3D scene scripts
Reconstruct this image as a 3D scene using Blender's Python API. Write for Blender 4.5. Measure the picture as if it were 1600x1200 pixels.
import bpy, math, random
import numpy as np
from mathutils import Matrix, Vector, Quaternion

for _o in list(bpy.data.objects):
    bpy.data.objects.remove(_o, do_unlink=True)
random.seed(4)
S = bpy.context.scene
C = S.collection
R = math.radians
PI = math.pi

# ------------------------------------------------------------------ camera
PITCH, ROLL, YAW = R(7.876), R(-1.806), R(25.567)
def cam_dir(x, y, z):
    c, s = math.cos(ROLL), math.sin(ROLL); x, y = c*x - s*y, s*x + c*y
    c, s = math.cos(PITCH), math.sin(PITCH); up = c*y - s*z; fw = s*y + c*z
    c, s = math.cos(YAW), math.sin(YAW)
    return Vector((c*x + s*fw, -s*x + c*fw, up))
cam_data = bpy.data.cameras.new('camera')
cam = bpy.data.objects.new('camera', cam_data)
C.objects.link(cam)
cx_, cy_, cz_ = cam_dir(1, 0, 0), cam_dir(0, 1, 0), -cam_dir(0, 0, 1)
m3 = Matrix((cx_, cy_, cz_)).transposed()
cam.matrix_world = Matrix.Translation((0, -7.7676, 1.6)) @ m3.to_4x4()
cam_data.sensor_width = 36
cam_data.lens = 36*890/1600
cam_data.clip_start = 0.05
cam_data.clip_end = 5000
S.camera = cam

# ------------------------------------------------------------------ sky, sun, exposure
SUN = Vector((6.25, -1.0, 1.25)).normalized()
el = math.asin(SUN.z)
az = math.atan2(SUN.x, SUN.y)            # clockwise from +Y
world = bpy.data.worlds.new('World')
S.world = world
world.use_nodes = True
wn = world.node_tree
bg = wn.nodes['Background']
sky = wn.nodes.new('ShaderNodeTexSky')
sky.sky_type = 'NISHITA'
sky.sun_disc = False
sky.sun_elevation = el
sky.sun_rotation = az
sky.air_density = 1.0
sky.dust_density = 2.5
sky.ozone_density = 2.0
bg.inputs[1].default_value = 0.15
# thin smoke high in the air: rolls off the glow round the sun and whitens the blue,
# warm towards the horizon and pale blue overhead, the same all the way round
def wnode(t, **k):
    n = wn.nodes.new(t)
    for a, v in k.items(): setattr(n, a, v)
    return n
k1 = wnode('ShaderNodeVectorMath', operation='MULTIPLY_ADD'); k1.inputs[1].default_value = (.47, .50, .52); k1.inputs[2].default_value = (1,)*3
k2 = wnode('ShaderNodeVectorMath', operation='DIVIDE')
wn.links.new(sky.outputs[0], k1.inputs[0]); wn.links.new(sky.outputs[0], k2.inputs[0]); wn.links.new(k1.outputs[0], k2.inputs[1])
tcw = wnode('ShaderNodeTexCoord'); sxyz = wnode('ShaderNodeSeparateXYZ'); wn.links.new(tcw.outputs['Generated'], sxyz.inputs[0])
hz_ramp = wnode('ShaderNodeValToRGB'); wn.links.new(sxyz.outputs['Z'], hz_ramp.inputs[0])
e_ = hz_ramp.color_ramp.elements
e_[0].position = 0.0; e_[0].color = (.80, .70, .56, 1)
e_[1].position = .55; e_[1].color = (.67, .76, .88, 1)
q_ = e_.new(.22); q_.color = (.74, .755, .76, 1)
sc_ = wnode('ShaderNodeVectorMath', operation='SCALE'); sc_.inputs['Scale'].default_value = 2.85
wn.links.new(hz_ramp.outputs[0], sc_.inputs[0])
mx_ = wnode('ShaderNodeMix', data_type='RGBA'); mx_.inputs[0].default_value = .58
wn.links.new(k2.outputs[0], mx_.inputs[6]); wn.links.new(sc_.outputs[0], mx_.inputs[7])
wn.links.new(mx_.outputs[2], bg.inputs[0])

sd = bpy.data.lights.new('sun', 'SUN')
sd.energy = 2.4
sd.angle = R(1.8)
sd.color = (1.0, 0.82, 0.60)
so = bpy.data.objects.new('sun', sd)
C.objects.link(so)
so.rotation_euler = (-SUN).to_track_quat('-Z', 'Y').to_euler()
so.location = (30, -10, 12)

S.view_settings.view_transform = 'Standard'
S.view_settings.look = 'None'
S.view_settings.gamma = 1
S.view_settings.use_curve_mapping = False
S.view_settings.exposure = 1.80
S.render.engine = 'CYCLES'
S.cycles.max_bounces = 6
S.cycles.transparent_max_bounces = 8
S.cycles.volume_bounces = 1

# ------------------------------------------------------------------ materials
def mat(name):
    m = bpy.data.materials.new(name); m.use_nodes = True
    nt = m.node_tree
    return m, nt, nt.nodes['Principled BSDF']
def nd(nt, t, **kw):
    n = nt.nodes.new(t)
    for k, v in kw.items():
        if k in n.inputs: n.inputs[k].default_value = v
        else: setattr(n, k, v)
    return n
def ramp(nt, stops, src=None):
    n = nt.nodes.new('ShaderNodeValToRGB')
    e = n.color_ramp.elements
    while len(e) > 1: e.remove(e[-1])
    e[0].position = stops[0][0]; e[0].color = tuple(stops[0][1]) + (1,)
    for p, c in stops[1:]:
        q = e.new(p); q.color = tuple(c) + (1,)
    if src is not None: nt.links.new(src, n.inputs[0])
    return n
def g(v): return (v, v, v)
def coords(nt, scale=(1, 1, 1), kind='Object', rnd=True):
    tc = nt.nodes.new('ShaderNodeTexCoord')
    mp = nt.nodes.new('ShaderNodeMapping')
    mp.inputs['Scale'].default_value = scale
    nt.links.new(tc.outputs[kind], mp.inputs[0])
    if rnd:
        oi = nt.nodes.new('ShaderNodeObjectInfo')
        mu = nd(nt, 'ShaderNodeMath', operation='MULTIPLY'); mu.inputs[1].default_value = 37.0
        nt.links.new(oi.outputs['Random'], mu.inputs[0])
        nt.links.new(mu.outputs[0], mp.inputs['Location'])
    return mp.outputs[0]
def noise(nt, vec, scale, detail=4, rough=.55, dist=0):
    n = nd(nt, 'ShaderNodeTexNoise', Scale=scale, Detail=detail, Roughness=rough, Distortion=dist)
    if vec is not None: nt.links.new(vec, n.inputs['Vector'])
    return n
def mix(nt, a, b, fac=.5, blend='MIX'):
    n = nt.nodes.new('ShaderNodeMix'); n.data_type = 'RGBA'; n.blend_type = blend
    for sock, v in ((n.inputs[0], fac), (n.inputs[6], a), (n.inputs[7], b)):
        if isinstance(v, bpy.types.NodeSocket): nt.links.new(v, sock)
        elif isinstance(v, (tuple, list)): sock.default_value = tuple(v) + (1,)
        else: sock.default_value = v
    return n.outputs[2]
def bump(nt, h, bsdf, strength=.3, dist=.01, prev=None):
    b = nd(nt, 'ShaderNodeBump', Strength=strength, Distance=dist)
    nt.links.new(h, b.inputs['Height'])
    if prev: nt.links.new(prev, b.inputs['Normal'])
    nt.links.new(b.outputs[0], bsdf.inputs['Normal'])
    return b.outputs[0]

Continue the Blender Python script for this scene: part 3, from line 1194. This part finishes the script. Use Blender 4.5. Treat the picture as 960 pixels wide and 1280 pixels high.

> Goal
Starting at the top of the data above, repeat every line exactly until the line containing "from mathutils import" has been given, then stop.

> Written response
Reconstruct this image as a 3D scene using Blender's Python API. Write for Blender 4.5. Measure the picture as if it were 1600x1200 pixels.
import bpy, math, random
import numpy as np
from mathutils import Matrix, Vector, Quaternion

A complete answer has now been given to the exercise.